(Source records)
• • •
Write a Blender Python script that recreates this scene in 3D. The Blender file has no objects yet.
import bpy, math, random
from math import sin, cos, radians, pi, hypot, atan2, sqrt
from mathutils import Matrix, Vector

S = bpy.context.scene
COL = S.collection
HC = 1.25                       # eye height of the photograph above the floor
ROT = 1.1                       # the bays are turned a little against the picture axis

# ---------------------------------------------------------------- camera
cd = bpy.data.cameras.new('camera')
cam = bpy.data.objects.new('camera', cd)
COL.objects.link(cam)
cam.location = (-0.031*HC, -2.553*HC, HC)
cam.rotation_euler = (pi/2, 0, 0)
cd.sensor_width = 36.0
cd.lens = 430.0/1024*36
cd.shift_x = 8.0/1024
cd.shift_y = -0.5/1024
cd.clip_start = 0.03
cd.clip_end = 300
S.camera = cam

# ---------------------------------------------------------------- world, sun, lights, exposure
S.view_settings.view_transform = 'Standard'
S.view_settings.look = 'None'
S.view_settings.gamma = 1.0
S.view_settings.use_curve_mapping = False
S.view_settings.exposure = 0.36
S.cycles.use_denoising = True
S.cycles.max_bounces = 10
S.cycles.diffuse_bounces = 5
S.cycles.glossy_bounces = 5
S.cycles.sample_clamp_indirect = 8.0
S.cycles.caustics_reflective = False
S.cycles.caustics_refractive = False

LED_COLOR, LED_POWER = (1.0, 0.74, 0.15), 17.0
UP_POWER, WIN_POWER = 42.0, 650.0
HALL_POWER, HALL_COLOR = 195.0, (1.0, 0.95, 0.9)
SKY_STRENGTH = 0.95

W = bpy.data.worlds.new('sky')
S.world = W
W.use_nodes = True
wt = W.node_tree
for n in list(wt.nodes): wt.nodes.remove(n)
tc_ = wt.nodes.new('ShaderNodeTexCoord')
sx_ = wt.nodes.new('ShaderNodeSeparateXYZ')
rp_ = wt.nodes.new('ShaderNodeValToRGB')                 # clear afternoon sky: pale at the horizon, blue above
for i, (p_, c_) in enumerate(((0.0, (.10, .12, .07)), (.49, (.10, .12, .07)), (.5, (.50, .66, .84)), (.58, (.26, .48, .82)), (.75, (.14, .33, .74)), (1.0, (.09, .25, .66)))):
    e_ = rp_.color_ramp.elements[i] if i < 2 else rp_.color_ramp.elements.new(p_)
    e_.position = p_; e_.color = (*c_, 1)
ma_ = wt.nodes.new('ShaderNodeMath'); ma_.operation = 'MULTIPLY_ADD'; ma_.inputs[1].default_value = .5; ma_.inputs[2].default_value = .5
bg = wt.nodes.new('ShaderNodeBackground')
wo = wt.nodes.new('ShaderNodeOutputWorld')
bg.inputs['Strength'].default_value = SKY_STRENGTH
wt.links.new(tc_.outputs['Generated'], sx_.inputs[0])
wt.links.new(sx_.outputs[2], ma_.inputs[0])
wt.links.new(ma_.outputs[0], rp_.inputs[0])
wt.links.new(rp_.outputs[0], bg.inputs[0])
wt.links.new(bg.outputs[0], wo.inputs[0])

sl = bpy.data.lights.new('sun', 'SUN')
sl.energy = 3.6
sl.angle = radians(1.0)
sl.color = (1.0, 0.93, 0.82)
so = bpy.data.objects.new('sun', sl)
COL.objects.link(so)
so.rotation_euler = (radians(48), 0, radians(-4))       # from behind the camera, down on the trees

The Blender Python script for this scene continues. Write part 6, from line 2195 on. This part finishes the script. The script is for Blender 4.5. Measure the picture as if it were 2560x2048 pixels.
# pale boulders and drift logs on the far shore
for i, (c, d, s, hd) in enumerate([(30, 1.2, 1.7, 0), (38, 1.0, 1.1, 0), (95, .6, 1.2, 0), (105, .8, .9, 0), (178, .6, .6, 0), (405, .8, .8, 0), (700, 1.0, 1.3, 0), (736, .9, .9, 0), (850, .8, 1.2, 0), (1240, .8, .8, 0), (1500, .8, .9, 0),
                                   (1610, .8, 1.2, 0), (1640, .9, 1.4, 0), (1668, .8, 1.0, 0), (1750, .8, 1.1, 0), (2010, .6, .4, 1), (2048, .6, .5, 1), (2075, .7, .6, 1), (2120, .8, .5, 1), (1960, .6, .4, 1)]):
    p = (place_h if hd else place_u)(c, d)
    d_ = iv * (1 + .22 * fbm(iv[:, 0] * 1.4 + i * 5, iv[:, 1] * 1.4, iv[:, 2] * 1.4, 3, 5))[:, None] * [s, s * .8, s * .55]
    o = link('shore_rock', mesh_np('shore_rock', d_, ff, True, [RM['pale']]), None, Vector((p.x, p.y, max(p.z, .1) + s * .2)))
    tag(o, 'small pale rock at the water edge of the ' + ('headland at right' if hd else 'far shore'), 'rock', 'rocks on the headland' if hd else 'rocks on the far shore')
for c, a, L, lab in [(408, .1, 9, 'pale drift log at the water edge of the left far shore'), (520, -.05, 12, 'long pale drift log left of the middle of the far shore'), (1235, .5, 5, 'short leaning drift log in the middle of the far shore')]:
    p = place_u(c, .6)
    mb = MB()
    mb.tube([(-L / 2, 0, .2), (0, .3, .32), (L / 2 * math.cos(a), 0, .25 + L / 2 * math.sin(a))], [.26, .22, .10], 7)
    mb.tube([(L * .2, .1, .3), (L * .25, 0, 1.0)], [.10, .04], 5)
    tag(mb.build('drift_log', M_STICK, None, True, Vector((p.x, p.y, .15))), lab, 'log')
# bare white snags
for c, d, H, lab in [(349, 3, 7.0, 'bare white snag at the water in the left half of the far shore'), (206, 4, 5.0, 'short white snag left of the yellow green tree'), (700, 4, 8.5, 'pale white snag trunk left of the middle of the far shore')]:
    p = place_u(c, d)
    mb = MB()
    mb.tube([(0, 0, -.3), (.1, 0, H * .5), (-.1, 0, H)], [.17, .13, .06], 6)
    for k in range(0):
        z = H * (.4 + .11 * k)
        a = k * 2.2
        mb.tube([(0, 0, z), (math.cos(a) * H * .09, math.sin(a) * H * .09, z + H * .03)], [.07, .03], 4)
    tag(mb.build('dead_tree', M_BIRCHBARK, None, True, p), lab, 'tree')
• • •
Using the entries above, please restate each one word for word.

- FINISHED EXERCISE
Write a Blender Python script that recreates this scene in 3D. The Blender file has no objects yet.
import bpy, math, random
from math import sin, cos, radians, pi, hypot, atan2, sqrt
from mathutils import Matrix, Vector

S = bpy.context.scene
COL = S.collection
HC = 1.25                       # eye height of the photograph above the floor
ROT = 1.1                       # the bays are turned a little against the picture axis

# ---------------------------------------------------------------- camera
cd = bpy.data.cameras.new('camera')
cam = bpy.data.objects.new('camera', cd)
COL.objects.link(cam)
cam.location = (-0.031*HC, -2.553*HC, HC)
cam.rotation_euler = (pi/2, 0, 0)
cd.sensor_width = 36.0
cd.lens = 430.0/1024*36
cd.shift_x = 8.0/1024
cd.shift_y = -0.5/1024
cd.clip_start = 0.03
cd.clip_end = 300
S.camera = cam

# ---------------------------------------------------------------- world, sun, lights, exposure
S.view_settings.view_transform = 'Standard'
S.view_settings.look = 'None'
S.view_settings.gamma = 1.0
S.view_settings.use_curve_mapping = False
S.view_settings.exposure = 0.36
S.cycles.use_denoising = True
S.cycles.max_bounces = 10
S.cycles.diffuse_bounces = 5
S.cycles.glossy_bounces = 5
S.cycles.sample_clamp_indirect = 8.0
S.cycles.caustics_reflective = False
S.cycles.caustics_refractive = False

LED_COLOR, LED_POWER = (1.0, 0.74, 0.15), 17.0
UP_POWER, WIN_POWER = 42.0, 650.0
HALL_POWER, HALL_COLOR = 195.0, (1.0, 0.95, 0.9)
SKY_STRENGTH = 0.95

W = bpy.data.worlds.new('sky')
S.world = W
W.use_nodes = True
wt = W.node_tree
for n in list(wt.nodes): wt.nodes.remove(n)
tc_ = wt.nodes.new('ShaderNodeTexCoord')
sx_ = wt.nodes.new('ShaderNodeSeparateXYZ')
rp_ = wt.nodes.new('ShaderNodeValToRGB')                 # clear afternoon sky: pale at the horizon, blue above
for i, (p_, c_) in enumerate(((0.0, (.10, .12, .07)), (.49, (.10, .12, .07)), (.5, (.50, .66, .84)), (.58, (.26, .48, .82)), (.75, (.14, .33, .74)), (1.0, (.09, .25, .66)))):
    e_ = rp_.color_ramp.elements[i] if i < 2 else rp_.color_ramp.elements.new(p_)
    e_.position = p_; e_.color = (*c_, 1)
ma_ = wt.nodes.new('ShaderNodeMath'); ma_.operation = 'MULTIPLY_ADD'; ma_.inputs[1].default_value = .5; ma_.inputs[2].default_value = .5
bg = wt.nodes.new('ShaderNodeBackground')
wo = wt.nodes.new('ShaderNodeOutputWorld')
bg.inputs['Strength'].default_value = SKY_STRENGTH
wt.links.new(tc_.outputs['Generated'], sx_.inputs[0])
wt.links.new(sx_.outputs[2], ma_.inputs[0])
wt.links.new(ma_.outputs[0], rp_.inputs[0])
wt.links.new(rp_.outputs[0], bg.inputs[0])
wt.links.new(bg.outputs[0], wo.inputs[0])

sl = bpy.data.lights.new('sun', 'SUN')
sl.energy = 3.6
sl.angle = radians(1.0)
sl.color = (1.0, 0.93, 0.82)
so = bpy.data.objects.new('sun', sl)
COL.objects.link(so)
so.rotation_euler = (radians(48), 0, radians(-4))       # from behind the camera, down on the trees

The Blender Python script for this scene continues. Write part 6, from line 2195 on. This part finishes the script. The script is for Blender 4.5. Measure the picture as if it were 2560x2048 pixels.
# pale boulders and drift logs on the far shore
for i, (c, d, s, hd) in enumerate([(30, 1.2, 1.7, 0), (38, 1.0, 1.1, 0), (95, .6, 1.2, 0), (105, .8, .9, 0), (178, .6, .6, 0), (405, .8, .8, 0), (700, 1.0, 1.3, 0), (736, .9, .9, 0), (850, .8, 1.2, 0), (1240, .8, .8, 0), (1500, .8, .9, 0),
                                   (1610, .8, 1.2, 0), (1640, .9, 1.4, 0), (1668, .8, 1.0, 0), (1750, .8, 1.1, 0), (2010, .6, .4, 1), (2048, .6, .5, 1), (2075, .7, .6, 1), (2120, .8, .5, 1), (1960, .6, .4, 1)]):
    p = (place_h if hd else place_u)(c, d)
    d_ = iv * (1 + .22 * fbm(iv[:, 0] * 1.4 + i * 5, iv[:, 1] * 1.4, iv[:, 2] * 1.4, 3, 5))[:, None] * [s, s * .8, s * .55]
    o = link('shore_rock', mesh_np('shore_rock', d_, ff, True, [RM['pale']]), None, Vector((p.x, p.y, max(p.z, .1) + s * .2)))
    tag(o, 'small pale rock at the water edge of the ' + ('headland at right' if hd else 'far shore'), 'rock', 'rocks on the headland' if hd else 'rocks on the far shore')
for c, a, L, lab in [(408, .1, 9, 'pale drift log at the water edge of the left far shore'), (520, -.05, 12, 'long pale drift log left of the middle of the far shore'), (1235, .5, 5, 'short leaning drift log in the middle of the far shore')]:
    p = place_u(c, .6)
    mb = MB()
    mb.tube([(-L / 2, 0, .2), (0, .3, .32), (L / 2 * math.cos(a), 0, .25 + L / 2 * math.sin(a))], [.26, .22, .10], 7)
    mb.tube([(L * .2, .1, .3), (L * .25, 0, 1.0)], [.10, .04], 5)
    tag(mb.build('drift_log', M_STICK, None, True, Vector((p.x, p.y, .15))), lab, 'log')
# bare white snags
for c, d, H, lab in [(349, 3, 7.0, 'bare white snag at the water in the left half of the far shore'), (206, 4, 5.0, 'short white snag left of the yellow green tree'), (700, 4, 8.5, 'pale white snag trunk left of the middle of the far shore')]:
    p = place_u(c, d)
    mb = MB()
    mb.tube([(0, 0, -.3), (.1, 0, H * .5), (-.1, 0, H)], [.17, .13, .06], 6)
    for k in range(0):
        z = H * (.4 + .11 * k)
        a = k * 2.2
        mb.tube([(0, 0, z), (math.cos(a) * H * .09, math.sin(a) * H * .09, z + H * .03)], [.07, .03], 4)
    tag(mb.build('dead_tree', M_BIRCHBARK, None, True, p), lab, 'tree')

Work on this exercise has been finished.